A maioria dos militantes ainda fiéis ao partido só pensa nisso, sobretudo as jovens lideranças, que nunca tiveram vez nem hora.
Mas há um risco nessa empreitada: produzir um receituário a quatro mãos. Não se trata de uma questão de talento nem de mérito dos proponentes. Nada mais no Brasil pode ser resumido a um plano de ação vindo de cima para baixo; da "intelligentzia" para a goela.
Beatriz Sarlo, a eminente socióloga argentina, estava iluminada ao escrever: "Não são perguntas sobre o que fazer, mas como armar uma perspectiva para ver".
Fernando Henrique e Aécio possuem todas as qualificações para essa tarefa, mas não para fazê-la em nome do partido. Podem fazê-la convocando o que resta de inteligência e generosidade entre os militantes, para montar vanguarda de reflexão e decisão. Podem e devem ir além das trincheiras do partido para recrutar pensamento novo.
Quando Montoro montou a Sorbonne, no início do processo de redemocratização, alguns companheiros acharam bisonho aquele telescópio coletivo para visualizar as perspectivas do Brasil.
É bom lembrarmos disso, porque essa miragem foi retirada das lentes do PSDB. A grande tendência da prática política no Brasil democratizado é o enclausuramento. Ora, a clausura do poder.
O PT sente-se quimicamente realizado na cápsula do poder. Já a clausura do PSDB é a de uma taba só de caciques. Desde a morte de Montoro, a pajelança nunca mais convocou a tribo. A terceira tentação da política é a cápsula do ego, de que Serra é sumo sacerdote. Não podemos dizer que Lula escape desse atributo, mas, por falta de consciência metafísica, age como um existencialista dos anos 60.
O político que se fecha é como um shopping center, alheio à "polis" que o rodeia. Por isso, nossas pesquisas eleitorais parecem pesquisas de mercado. Mede-se a satisfação consumista, não as necessidades humanas. Assim, o cacique autocentrado precisa de marqueteiro para corrigir sua solidão.
Mas torna-se difícil manejar a chave do consumo, fora do poder.
Por essa razão, ninguém mais sabe fazer oposição, nem aqui, nem na Argentina, nem na Venezuela.
A refundação do PSDB implica questões mais profundas do que uma retórica midiática.
Aliás, na atual conjuntura, com os problemas que o Brasil deverá enfrentar, diversos partidos precisam de refundação. Só o PMDB não precisa disso, pois sabe exatamente o que quer e o que querem seus líderes: participar do poder.

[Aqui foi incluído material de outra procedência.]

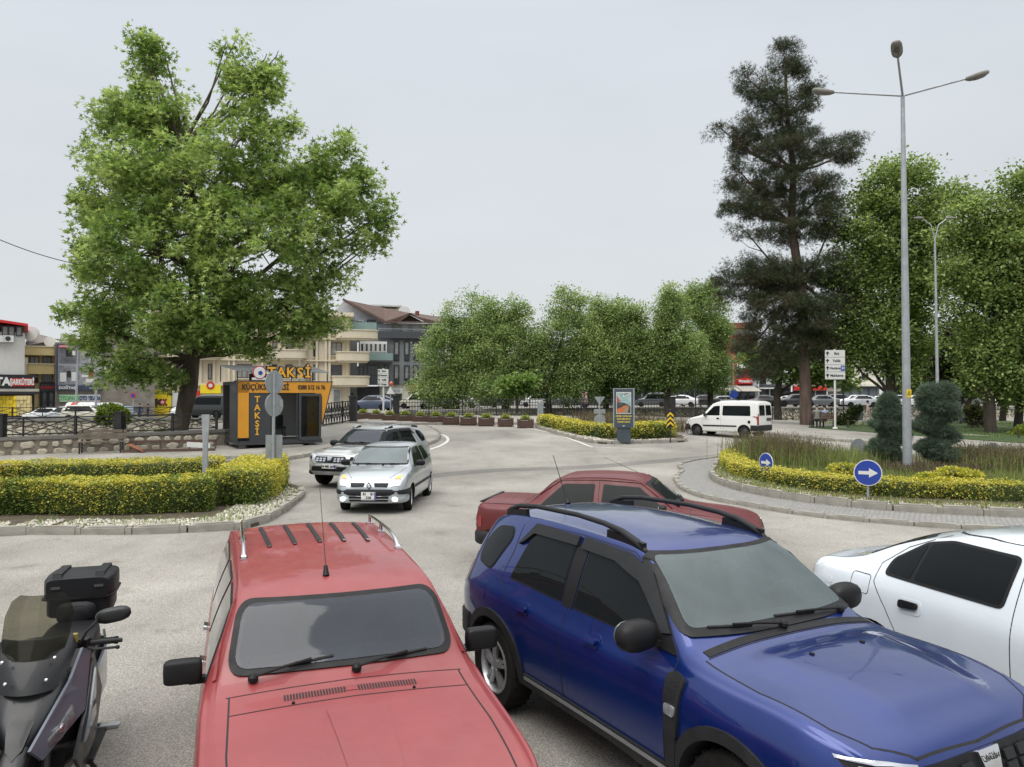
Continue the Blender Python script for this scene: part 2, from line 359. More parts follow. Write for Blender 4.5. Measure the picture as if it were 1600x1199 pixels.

Em síntese, o PSDB precisa de um olhar novo sobre a estrutura do Brasil, sem a catarata política dos notáveis, sem a miopia econômica do consenso e sem o astigmatismo ideológico do banco de reservas.

JORGE DA CUNHA LIMA, 79, jornalista, escritor e poeta, é vice-presidente do Conselho Curador da Fundação Padre Anchieta e vice-presidente do Itaú Cultural.